Daily Devotional for December 19, 2010

Leviticus 19:18
Stop being angry and don't try to take revenge. I am the LORD, and I command you to love others as much as you love yourself.

Scripture taken from the Contemporary English Version © 1991,1992, 1995 by American Bible Society, Used by Permission.

My brother was born when I was four years old. I actually remember praying for a baby brother. But as anyone who has had a younger sibling can tell you, this was just enough of an age gap that my brother became a pest to me much of the time when were younger. He knew how to push all my buttons… and my sister’s… and one Christmas, he made us both so mad that we plotted our revenge.

My mom has written a darling children’s story about this… “Bartholomew’s Christmas,” in which she substitutes a tiny field mouse and his family for that of my own. But here’s what really happened…

My brother had never had a new bicycle. My family’s household budget was like a lot of others with two parents and three kids – money was tight. So my dad would piece together parts of this bike and another and fashion something for my brother to peddle. What Tim really wanted was a brand spanking new “Stingray” bicycle. And he just knew that this particular Christmas was “it!” This was all we heard for weeks… “I’m getting a bicycle! I’m getting a bicycle.” It really annoyed my sister and me.

I’m guessing that my sister and I were 12 and 13, so Tim was about 9. My sister had asked for a wig for Christmas. I can’t remember what I had asked for, but on Christmas Eve, my grandparents gave my brother a tape recorder. He was so happy with that little machine, and when we got back home, my sister and I asked to borrow it. Of course, he naively said we could. We recorded a message for him, telling him that after our parents purchased my present and my sister’s wig, there just was not enough money to buy a bicycle for him. Better luck next Christmas!

We returned the tape recorder to my little brother and said, “We made a message for you!” The next thing we heard was heavy sobbing from my brother’s bedroom. We went into panic mode. We had not anticipated this reaction. We went to him and tried to convince him that we made it all up… that he WAS getting a bike for Christmas. But he continued to cry and would not believe us.

The next morning, we got up early… eager to see what was under the tree. My brother trudged into the kitchen as if he were headed to the gallows for hanging. My mom suggested he pull the sliding door curtain and take a peek out on the back patio. He was not enthused. Reluctantly, my sister and I began to reveal our dastardly deed… as our parents expressed great disapproval and unhappiness with us. But finally, we were able to coax my brother to the window, and once he saw the bicycle, he was back to dancing around and saying, “I knew it! I knew it!” And no other kid could have loved a bicycle as much as he loved this one.

My sister and I learned a valuable lesson that Christmas… one that haunted me for years to come. I apologized many times to my brother until his dying day. And he forgave me. But I saw the power of something as seemingly innocent as a practical joke. How often do we say or do something that we think is funny or harmless without stopping to truly consider the possible ramifications… the effect it could have on someone else? Do we think only of how much we will enjoy this… or how it might make us look “funny” or “interesting” in the eyes of others…failing to consider how the recipient of our “fun” might appear?

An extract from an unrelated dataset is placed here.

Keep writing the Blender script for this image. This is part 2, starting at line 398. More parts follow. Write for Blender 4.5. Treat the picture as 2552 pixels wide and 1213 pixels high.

Where have we plotted to take matters into our own hands, forgetting that revenge is not our job? Instead of trying to handle these things ourselves, we should be opening our hands upward and saying, “This is yours, Father… do what You will with it.” At the end of the day, my sister and I were two young girls trying to play a joke on their pesky little brother. But even the smallest of acts has the potential for paving the way to larger, more costly situations.

Let’s stop ourselves now… let’s realize that even the tiniest things matter greatly. Let’s open our hands, let go and let GOD handle EVERYTHING… even little brothers and their bicycles.